Simon Rich published his first short story collection three years ago. Now, aged just 26, his first novel has won critical acclaim. He talks to Stephen Jewell.
From Sherlock Holmes and Doctor Watson to Batman and Robin, popular culture has boasted many classic double acts. Now Elliot Allagash and Seymour Herson, the main protagonists of Simon Rich's debut novel, can be added to that celebrated list.
The story of the titular billionaire socialite who remarkably transforms a nebbish misfit into a Manhattan private school's most popular pupil, Elliot Allagash is a brilliant, hilarious read that has led to the fresh-faced 26-year-old author being hailed as one of the year's most outstanding new literary sensations.
"The villain has always been more interesting to me than the hero," says Rich. "The idea first came to me when I was in college and I read a book about Ivan the Terrible.

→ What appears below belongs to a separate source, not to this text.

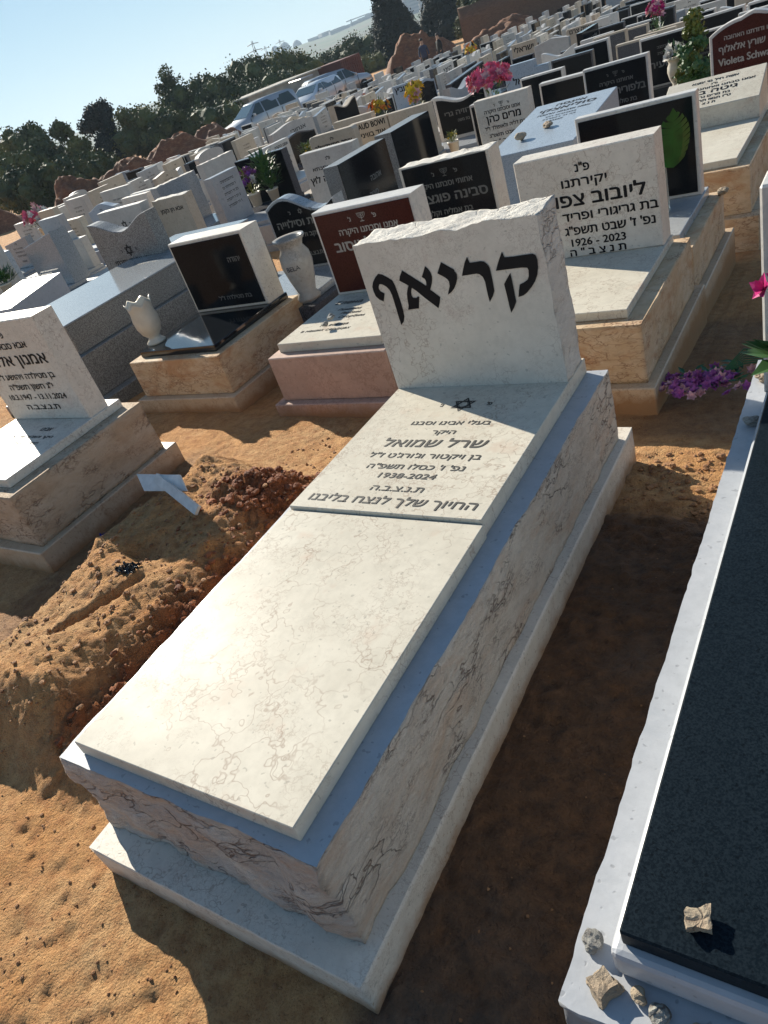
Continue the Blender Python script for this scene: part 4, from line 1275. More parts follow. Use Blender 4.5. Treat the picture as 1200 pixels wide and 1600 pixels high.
# magenta flower and leaves at the right headstone
t = empty('flower_vase', (1.415, 1.42, .545), 0, 'green leafed vase with one magenta bloom at the right edge against the black headstone', 'flowers')
obj('vase', lathe([(.04, 0), (.045, .02), (.035, .06), (.05, .12), (.045, .15)], 16), 'clay', t)
fb = bmesh.new()
for i in range(9):
    a = pi + rr.uniform(-1.3, 1.3)
    leaf(fb, Vector((-.02, 0, .12)) + Vector((cos(a), sin(a), 0)) * .02, Vector((cos(a), sin(a) * .6, rr.uniform(-.1, .9))), .11, .07)
tube([(0, 0, .1), (-.03, -.01, .2), (-.075, -.01, .30)], .003, .003, 4, fb)
obj('foliage', fb, 'leaf', t)
pb = bmesh.new()
blossom(pb, Vector((-.085, -.01, .305)), Vector((-.6, -.6, .5)), .036, rr, 5)
blossom(pb, Vector((-.05, -.02, .33)), Vector((-.2, -.6, .7)), .03, rr, 5)
obj('blossoms', pb, 'f_magenta', t)

# bouquet lying on the path
t = empty('bouquet', (.955, 2.50, -.005), radians(14), 'bunch of purple artificial flowers lying on the path', 'flowers')
pb, pw, fb = bmesh.new(), bmesh.new(), bmesh.new()
for i in range(90):
    u, v = rr.gauss(0, .088), rr.gauss(0, .05)
    bb = pw if rr.random() < .36 else pb
    blossom(bb, Vector((u - .03, v, .01 + .045 * rr.random() * exp(-(u * u + v * v) / .02))), Vector((rr.uniform(-.6, .3), rr.uniform(-.8, .3), .8)), .027, rr, 6)
for i in range(50):
    a = rr.uniform(0, 2 * pi)
    leaf(fb, Vector((rr.gauss(.03, .07), rr.gauss(.02, .05), .02)), Vector((cos(a), sin(a), .3)), .06, .022)
for i in range(7):
    tube([(.05, .02, .03), (.16, .06 + .01 * i, .05 + .006 * i), (.27, .09 + .016 * i, .03)], .0035, .003, 4, fb)
obj('purple_blossoms', pb, 'f_violet', t)
obj('pale_blossoms', pw, 'f_palepink', t)
obj('stems', fb, 'leaf_dk', t)


def pebble(x, y, z, r, label, mat='pebble', flat=.6, rz=0, group=None, ang=False, seed=0):
    b = bmesh.new()
    if ang:
        bmesh.ops.create_cube(b, size=1.5 * r)
        bmesh.ops.subdivide_edges(b, edges=b.edges[:], cuts=5, use_grid_fill=True)
    else:
        bmesh.ops.create_icosphere(b, subdivisions=3, radius=r)
    sd = Vector((seed * 3.1, seed * 1.3, 0))
    for v in b.verts:
        n_ = v.co / r
        k = 1 + .55 * noise.noise(n_ * 1.0 + sd) + .12 * noise.noise(n_ * 3.3 + sd) + .05 * noise.noise(n_ * 9 + sd)
        v.co *= k
        v.co.z *= flat
    zmin = min(v.co.z for v in b.verts)
    o = obj('pebble', b, mat)
    o.location = (x, y, z - zmin - .001)
    o.rotation_euler = (0, 0, rz)
    return tag(o, label, 'stone', group)


pebble(1.420, .045, .545, .019, 'squarish tan stone lying on the black slab', ang=True, flat=.55, rz=.3, seed=1)
pebble(1.276, .005, .450, .015, 'pitted grey stone nearest the front left corner of the marble frame', 'pebble_g', .8, seed=2)
pebble(1.306, -.045, .450, .021, 'flat brown stone in front of the marble frame corner', ang=True, flat=.6, rz=1.0, seed=3)
pebble(1.352, -.040, .450, .011, 'tiny tan stone beside the flat brown one', flat=.7, seed=4)
pebble(1.383, -.053, .450, .014, 'grey and white stone tucked under the marble frame edge', 'pebble_g', .7, seed=5)
pebble(1.436, -.055, .450, .014, 'long pale stone further along the marble frame edge', flat=.5, seed=6)
pebble(1.478, -.052, .450, .012, 'small grey stone near the bottom right corner', 'pebble_g', seed=7)
pebble(1.285, 1.70, .450, .020, 'tan stone on the marble ledge by the right headstone', flat=.6, seed=8)
pebble(1.288, 1.455, .450, .020, 'dark stone in shade on the marble ledge of the right grave', 'pebble_g', .6, seed=9)
pebble(-1.005, 2.69, .3875, .022, 'grey pebble on the Cyrillic slab, the upper of two', 'pebble_g', .7, seed=10)
pebble(-.985, 2.60, .3875, .018, 'grey pebble on the Cyrillic slab, the lower of two', 'pebble_g', .7, seed=11)
pebble(.745, 4.30, .25, .03, 'pebble on the corner of the grave with the black headstone', flat=.6, seed=12)
pebble(-1.0, 5.75, .525, .042, 'brown pebble on the pale blue tomb, the left one', flat=.7, seed=13)
pebble(-.83, 5.95, .54, .038, 'round tan pebble on the pale blue tomb, the right one', flat=.6, seed=14)

# metal grave marker on a stake
t = empty('grave_marker', (-.98, 1.22, .15), 0, 'blank white metal grave marker plate leaning on a stake in the mound', 'grave marker')
b = bmesh.new()
P0, P1, P2, P3 = [Vector(p) - Vector((-.98, 1.22, .15)) for p in ((-1.18, 1.24, .335), (-.90, 1.25, .335), (-.845, 1.205, .285), (-1.105, 1.185, .285))]
nn = (P1 - P0).cross(P3 - P0).normalized() * .003
f = [b.verts.new(p + nn) for p in (P0, P1, P2, P3)]
k = [b.verts.new(p - nn) for p in (P0, P1, P2, P3)]
b.faces.new(f); b.faces.new(k[::-1])
for i in range(4): b.faces.new((f[i], k[i], k[(i + 1) % 4], f[(i + 1) % 4]))
bmesh.ops.recalc_face_normals(b, faces=b.faces[:])
obj('plate', b, 'tin', t)
b = bmesh.new()
S0, S1 = Vector((-1.05, 1.235, .325)), Vector((-.73, 1.125, .25))
o_ = Vector((-.98, 1.22, .15))
dd_ = (S1 - S0).normalized()
w1 = Vector((.008, .012, .014)); w2 = dd_.cross(w1).normalized() * .008
vs_ = [b.verts.new(p - o_ + a + c) for p in (S0, S1) for a, c in ((w1, w2), (w1, -w2), (-w1, -w2), (-w1, w2))]
for i in range(4): b.faces.new((vs_[i], vs_[(i + 1) % 4], vs_[4 + (i + 1) % 4], vs_[4 + i]))
b.faces.new(vs_[:4][::-1]); b.faces.new(vs_[4:])
bmesh.ops.recalc_face_normals(b, faces=b.faces[:])
obj('stake', b, 'tin', t)

# litter
def crumple(name, x, y, z, sx, sy, sz, mat, label, cat, seed):
    b = bmesh.new()
    bmesh.ops.create_grid(b, x_segments=14, y_segments=14, size=1)
    for v in b.verts:
        q = v.co * 2.3 + Vector((seed, 0, 0))
        v.co = Vector((v.co.x * sx * (1 + .3 * noise.noise(q)), v.co.y * sy * (1 + .3 * noise.noise(q + Vector((4, 4, 4)))), sz * (abs(noise.noise(q * 1.7)) * 2 + abs(noise.noise(q * 4)) * .6)))
    o = obj(name, b, mat)
    o.location = (x, y, z)
    return tag(o, label, cat)


MT['plastic'] = plain('black_plastic', (.02, .022, .024), .25, .3)
MT['bluewrap'] = plain('blue_wrapper', (.01, .03, .30), .35, .3)
crumple('plastic_scrap', -.80, .77, ground_z(-.80, .77) + .004, .055, .028, .018, 'plastic', 'crumpled black plastic scrap on top of the soil mound', 'litter', 1)
crumple('wrapper', -1.50, 1.12, ground_z(-1.50, 1.12) + .01, .05, .03, .035, 'bluewrap', 'crumpled blue wrapper in the shade beside the left grave', 'litter', 7)


# ------------------------------------------------------------------ far scenery
MT['hillside'] = plain('dry_green_hillside', (.10, .115, .055), .95, .5, .02)
MT['field'] = plain('green_field', (.09, .15, .04), .95, .4, .05)
g = G('hills_cover')
co = g.coords(False)
c = g.mix(g.ramp(g.noise(co, .012, 5, .6), [(.4, 0.0), (.6, 1.0)]), (.07, .11, .035), (.11, .10, .06))
c = g.mix(g.ramp(g.noise(co, .05, 4, .7), [(.55, 0.0), (.62, .8)]), c, (.035, .055, .025))
MT['hillside'] = g.out(c, .95)
bm = bmesh.new()
rings, NA = 34, 240
CREST = [(-95, 10), (-60, 14), (-56, 13), (-50, 8), (-44, 12), (-41, 15), (-38, 15), (-35, 14), (-32, 15), (-29, 18), (-26, 20), (-10, 24), (30, 20)]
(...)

I was shocked by how young he was when he committed all those brutal murders. I wanted to write a novel about him but I didn't want to do any historical research. So I thought what about having a character who is completely monarchical, scheming and wicked who lives in present-day New York, which meant that I didn't have to do any research because I already knew all about that."
The son of New York Times theatre critic Frank Rich, writing is evidently in the Brooklyn resident's blood. He has previously published two short story collections, 2007's Ant Farm: And Other Desperate Situations and Free Range Chickens, published last year. Since 2007 he has worked as a scriptwriter on popular comedy sketch show Saturday Night Live, based at NBC's Rockefeller Centre headquarters a few blocks from the Midtown bar in which we meet.
"I'd written several novels before this but they were all so horrible that I never showed them to anyone," he admits. "It's taken me a while to figure out how to do it because I kept painting myself into corners. I would come up with some fun premise but when I got 100-150 pages in, I'd discover that I'd outstayed my welcome. I ended up re-reading all my favourite comic novelists like Roald Dahl and Joseph Heller, who I realised were all very digressive writers.
"They would constantly break away from the main narrative to tell various anecdotes so I decided I would come up with an idea that was simple enough that it would allow me to go off on as many tangents as possible. That finally allowed me to write what I wanted."
Elliott Allagash is inspired by F. Scott Fitzgerald's novella The Diamond As Big As The Ritz, which first appeared in his 1922 collection Tales of the Jazz Age.
"That story has influenced a lot of people," says Rich, who describes his novel as "a rip-off of all my favourite British authors like P.G Wodehouse and Douglas Adams".
Although he gives his name to the book, Elliot is very much an enigmatic presence, whom the reader never really gets to know.
"He lives his life vicariously," says Rich. "There's a scene early on where he ranks all of his fellow students in order of popularity but he doesn't put himself anywhere on the list. He's emotionally repressed in a number of ways. He doesn't eat food and is disgusted by matters of sexuality. He's asexual and asocial. He sees any human urges as a pathetic weakness and refuses to acknowledge that he has any kind of human vulnerabilities."
The novel is instead told from the hapless Seymour's perspective. "Sherlock Holmes was another big model in that it was always Watson's story," says Rich. "But it wasn't called Watson, it's called Sherlock Holmes."
The New York City that Rich depicts is also very different to the real place. "It's obviously not the New York of Bright Lights, Big City," he says, referring to Jay McInerney's novel. "It's about New York in the same way that Sherlock Holmes is about London; it's more about the idea of New York."
Elliot Allagash explores the arrogance, power and money that exists at the heart of New York, says Rich.
"No matter what your upbringing is, everyone is really aspirational in this city," he says. "In the novel, there's a rich kid called Lance, whose father is a millionaire so he has the nicest clothes and goes to a fancy school. Yet his wealth is dwarfed by Elliot's wealth. I wanted to write a character who was off the grid, who was so wealthy that he puts everybody else in their place."
Rich is preparing his second novel, which centres around a band of angels working in heaven's miracle department, who set out to run Earth. But first he will finish the screenplay of a movie of Elliot Allagash for Juno and Up in the Air director Jason Reitman.
"When I was writing the novel, there were scenes that I thought would work better on screen and then I thought maybe I should do them differently in a way that uses text. That's why there are so many parodies in the novel such as fake essays, exams and newspaper articles, which is me trying to use the particular medium as best I can. None of that will be in the movie, which has to be visual and fast. When I have an idea, I think about where it belongs."